» Dataset extract:
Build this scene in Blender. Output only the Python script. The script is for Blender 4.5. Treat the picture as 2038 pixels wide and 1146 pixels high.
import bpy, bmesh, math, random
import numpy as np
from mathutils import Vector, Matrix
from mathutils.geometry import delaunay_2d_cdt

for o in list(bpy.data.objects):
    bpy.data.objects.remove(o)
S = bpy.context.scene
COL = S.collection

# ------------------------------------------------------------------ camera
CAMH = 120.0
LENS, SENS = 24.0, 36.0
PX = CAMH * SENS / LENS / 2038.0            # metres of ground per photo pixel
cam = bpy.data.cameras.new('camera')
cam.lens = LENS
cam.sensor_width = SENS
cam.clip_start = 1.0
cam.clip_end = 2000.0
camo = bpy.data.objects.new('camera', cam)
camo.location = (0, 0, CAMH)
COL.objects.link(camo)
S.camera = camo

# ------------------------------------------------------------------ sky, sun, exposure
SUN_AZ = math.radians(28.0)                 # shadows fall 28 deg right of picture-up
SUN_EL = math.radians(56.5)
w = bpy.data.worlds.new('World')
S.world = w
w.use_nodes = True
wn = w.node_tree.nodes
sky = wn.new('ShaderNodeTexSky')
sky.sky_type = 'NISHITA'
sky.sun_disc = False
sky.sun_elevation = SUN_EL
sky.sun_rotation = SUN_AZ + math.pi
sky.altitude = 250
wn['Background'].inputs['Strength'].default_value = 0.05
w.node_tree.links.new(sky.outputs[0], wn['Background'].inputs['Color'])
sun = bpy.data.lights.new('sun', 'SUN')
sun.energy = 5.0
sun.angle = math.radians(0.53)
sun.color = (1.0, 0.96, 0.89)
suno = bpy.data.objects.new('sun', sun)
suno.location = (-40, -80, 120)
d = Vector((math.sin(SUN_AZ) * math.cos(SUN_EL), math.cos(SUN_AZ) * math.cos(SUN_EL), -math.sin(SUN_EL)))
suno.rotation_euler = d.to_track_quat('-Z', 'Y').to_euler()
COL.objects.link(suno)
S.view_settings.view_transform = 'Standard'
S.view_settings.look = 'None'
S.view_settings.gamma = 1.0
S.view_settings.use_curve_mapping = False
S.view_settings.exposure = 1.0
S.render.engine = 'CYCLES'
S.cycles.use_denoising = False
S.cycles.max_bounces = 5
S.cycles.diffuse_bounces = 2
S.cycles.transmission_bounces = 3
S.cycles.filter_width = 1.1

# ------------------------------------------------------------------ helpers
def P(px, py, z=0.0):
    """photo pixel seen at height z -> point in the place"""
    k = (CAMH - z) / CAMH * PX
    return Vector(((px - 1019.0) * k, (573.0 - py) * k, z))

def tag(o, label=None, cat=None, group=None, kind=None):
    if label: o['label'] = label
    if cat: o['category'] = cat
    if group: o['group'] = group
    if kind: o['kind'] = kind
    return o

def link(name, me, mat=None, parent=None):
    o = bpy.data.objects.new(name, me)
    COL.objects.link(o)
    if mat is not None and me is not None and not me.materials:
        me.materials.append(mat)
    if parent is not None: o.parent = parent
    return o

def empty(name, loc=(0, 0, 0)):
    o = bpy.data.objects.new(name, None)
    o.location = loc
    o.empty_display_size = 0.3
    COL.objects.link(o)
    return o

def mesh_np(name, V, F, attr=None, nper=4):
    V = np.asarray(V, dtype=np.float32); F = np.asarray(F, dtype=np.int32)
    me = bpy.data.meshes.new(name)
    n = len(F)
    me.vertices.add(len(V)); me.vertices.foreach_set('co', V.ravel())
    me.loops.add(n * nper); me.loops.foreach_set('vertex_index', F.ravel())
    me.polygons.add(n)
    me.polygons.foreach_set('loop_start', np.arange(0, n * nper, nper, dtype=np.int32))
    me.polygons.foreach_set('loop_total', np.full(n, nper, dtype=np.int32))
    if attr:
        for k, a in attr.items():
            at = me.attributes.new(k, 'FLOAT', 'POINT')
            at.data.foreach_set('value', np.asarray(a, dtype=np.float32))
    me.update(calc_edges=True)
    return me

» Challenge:
Scan the material above. Extract every line in which the word "picture" occurs.

» Result of this exercise:
Build this scene in Blender. Output only the Python script. The script is for Blender 4.5. Treat the picture as 2038 pixels wide and 1146 pixels high.
SUN_AZ = math.radians(28.0)                 # shadows fall 28 deg right of picture-up